US Department of Labor: Forced labor no longer prevalent in Thailand’s shrimp sector

Migrant laborers, some underage, working in a Thai shrimp-peeling facility.
Migrant laborers, some underage, working in a Thai shrimp-peeling facility | Photo courtesy of ILO Asia-Pacific
4 Min

The U.S. Department of Labor (DOL) is pushing for a revision to a 15-year-old determination that child labor is prevalent in Thailand’s shrimp sector.

Thai shrimp were added to the DOL’s annual “List of Goods Produced by Child Labor or Forced Labor” since 2009, which requires importers to go through a series of additional checks to ensure forced or indentured child labor was not employed to produce any shrimp they buy from Thailand.

However, a 10 May DOL notice published in the Federal Register proposes shrimp from Thailand be removed from the list after the agency, along with the U.S. State Department and U.S. Department of Homeland Security, determined the use of forced child labor in the Thai shrimp sector “appears to have been significantly reduced.”

“Based on available information from various sources, the three departments have preliminarily concluded that there is no longer a reasonable basis to believe that there is use of forced or indentured child labor in the production of [Thai shrimp],” the notice said. “The DOL has received recent, credible, and corroborated information from various sources on the use of forced or indentured child labor in shrimp production in Thailand.”

The DOL has opened public comment on the proposed change, to be handled through its Office of Child Labor, Forced Labor, and Human Trafficking, through 10 June 2024.

Thailand’s shrimp industry was the subject of a Pulitzer Prize-winning Associated Press investigation that found it was rife with abusive labor practices. In its notice, the DOL said it had received information between 2006 and 2015 indicating children were peeling shrimp in small and unregulated “shrimp sheds” in Thailand.

“In more than isolated incidents, these migrant children were engaged in forced child labor,” it said. “Following international attention and action on labor exploitation in Thailand's seafood industry, the Royal Thai Government and other stakeholders made a series of concerted significant efforts to address child labor and forced child labor throughout the seafood industry, including in the shrimp-peeling sector.”

Among the moves made by the Thai government was its ratification of the International Labor Organization’s Maritime Labor Convention and its Work in Fishing Convention. It also passed numerous fisheries sector reforms, including its Ministerial Regulation Prohibiting Children in Seafood Processing and its Royal Ordinance on Fisheries, which enhanced traceability systems of aquatic resources in Thailand. It also strengthened migrant worker recruitment regulations through revisions to its Labor Protection Act of 1998 and the Royal Ordinance on Foreign Worker Management (No. 2), according to the U.S. Deputy Undersecretary for International Affairs Thea Mei Lee.  

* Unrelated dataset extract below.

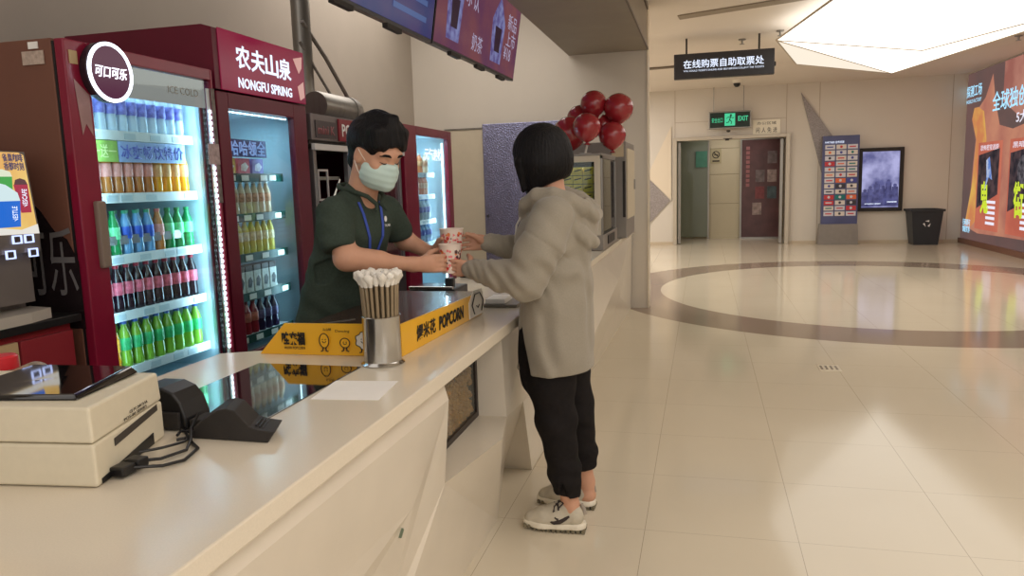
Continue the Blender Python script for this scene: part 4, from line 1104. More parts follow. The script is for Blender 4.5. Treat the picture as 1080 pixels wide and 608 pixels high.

“Private-sector entities also acted against forced child labor by formalizing their supply chains, eliminating nearly all unregulated ‘shrimp sheds’ in which child labor and forced child labor were previously documented," Lee said in the DOL notice.

However, according to the Seafood Working Group, while the Thai government committed in 2022 to granting migrant workers the legal right to establish labor unions as part of its anti-trafficking efforts and adopted anti-trafficking measures intended to strengthen the identification of survivors of forced labor, it has not fulfilled obligations to make those policies effective. Thailand’s seafood industry has also made a concerted push to roll back many of the previously adopted reforms.

Nonetheless, the DOL said it had seen enough evidence of a curtailment of forced labor and child labor to make its recommendation that its rating of Thailand’s shrimp sector be upgraded.

“In 2023, Thai government officials, an industry trade group, workers' associations, international organizations, and nongovernmental organizations reported that incidents of forced child labor in shrimp processing had been reduced to no more than isolated cases,” it said. “DOL's review of available information corroborated that forced child labor in the production of shrimp had been significantly reduced to isolated incidents.”

Thailand exported 27,826 metric tons of shrimp to the U.S. in 2023, down from 36,791 MT in 2022 but still ranking it fifth in total volume.